The odds of a hunter’s bullet striking a nonhunter are “well over one-in-a-million,” Sunday hunting advocate Flay said. “Right now hunting is safer than riding a horse, playing football, taking a bath or playing pingpong.”

During the 2017-18 hunting season in North Carolina, the WRC reported 27 hunting-related accidents, five of them deaths. Each of the deaths involved falls from tree stands.  According to the International Hunter Education Association, in many cases, fatalities were self-inflicted by hunters or occurred within hunting parties.

Flay said hunters and other recreational users share public lands every other day of the week. “People can still be riding their horses or riding their bikes on Fridays and Saturdays when there are hunters,” he said. “But what makes a hunter more dangerous supposedly on Sunday than on the other days of the week? If I’m in the woods, I’m going to be lucky if I fire once or twice on any given day. Most of the time I’m sitting there quietly enjoying nature.”

Nevertheless, Tribble said many birders are reluctant to visit areas used during hunting season because of their concerns for safety.

Kate Dixon, the executive director of the Friends of the Mountains to Sea Trail, said seasoned hikers are used to hunting. Her concern is “people new to exploring natural lands that aren’t aware of the precautions, rules and seasons of hunting.”

The nearly 700-mile footpath crosses several game lands, including the Holly Shelter Game Land northeast of Wilmington.

“I expected that we would get a lot of responses opposed to Sunday hunting, but that wasn’t what happened,” said Dixon, whose organization shared the survey on its Facebook page. “We heard from members saying that I’m a hiker and hunter and have limited time when I can hunt.”

All or nothing?

If Sunday hunting is opened on public game land, according to McRae, it may not necessarily be a blanket yes-or-no decision.

“There are locations where our partners do not think Sunday hunting is a good fit,” he said. For example, portions of Pisgah National Forest are state game lands. If national forest land managers choose to prohibit Sunday hunting, the WRC would abide by that decision. The WRC will also examine where user conflicts are most likely.

Gallitano of Raleigh said she prefers a blanket yes or no to Sunday hunting, since opening some game lands and closing others could cause confusion.

Flay hopes the WRC will pay special attention to hunters since their license fees have helped support the purchase and management of game lands for decades.

In 2018, 24 percent of the agency’s receipts, or $20.2 million, came from fishing and hunting license receipts.

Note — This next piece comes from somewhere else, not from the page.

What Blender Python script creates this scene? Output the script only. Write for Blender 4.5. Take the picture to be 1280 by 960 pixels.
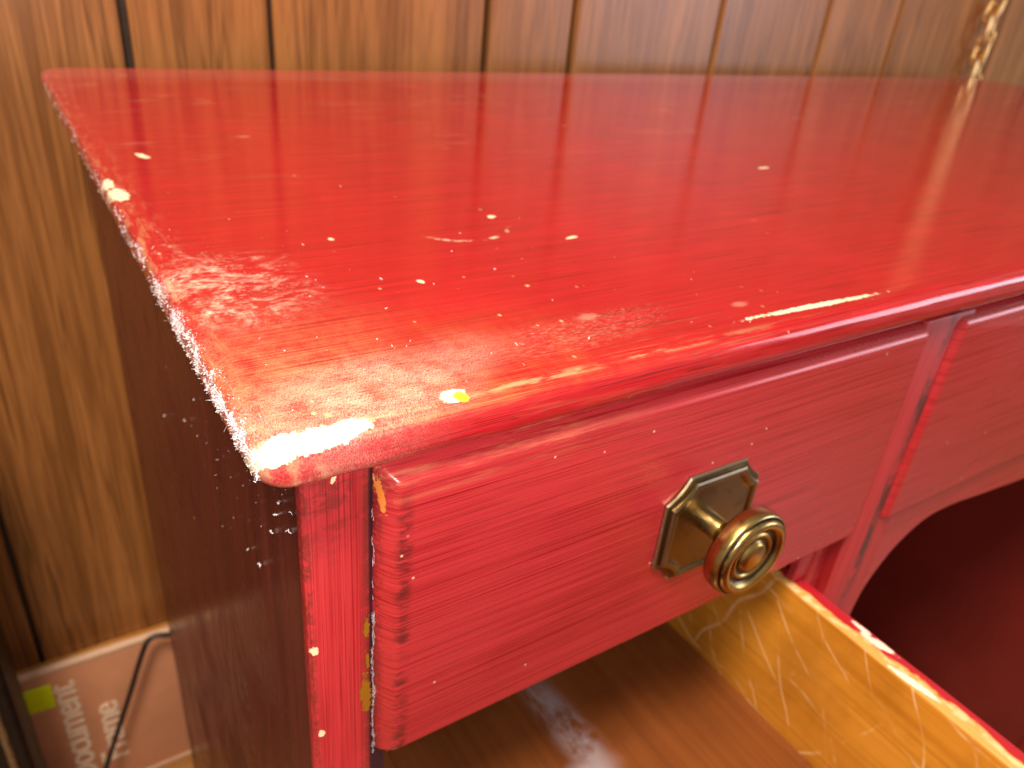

Andeck of Audubon NC said every state taxpayer contributes to the purchase and expansion of game lands ($12.1 million worth were state appropriations in 2018).  In addition, Dixon of the Mountains to Sea Trail said hikers and other user groups provide volunteer hours to maintain trails used by hunters.

“As a state agency, I trust that they represent all North Carolinians,” Andeck said of the WRC.

“At the end of the day, whether you are a hunter or birder, we share a love for the outdoors and have made great strides together in promoting wildlife stewardship. I think we have to stay together and not kill the golden goose by promoting one type of public land use at the expense of others.”

McRae said the next step in the decision to open game lands to Sunday hunting or continuing the restriction would include a recommendation for consideration by the WRC rule-making body in October. If a rule change is recommended, it would be presented to the public for comment in January 2020, and a final decision made in February 2020.

If passed, Sunday hunting could be open in time for the 2020 season and end a prohibition that many hunters see as unreasonable.

“It’s an unfair blue law targeted at hunters,” said Flay.

“There should be no reason for us not to be able to hunt on public lands on Sunday. You’re allowing people to ride horses there. You’re allowing them to go hiking there. Pick mushrooms. But I’m getting penalized as a law-abiding citizen because I want to hunt on Sunday on public land.”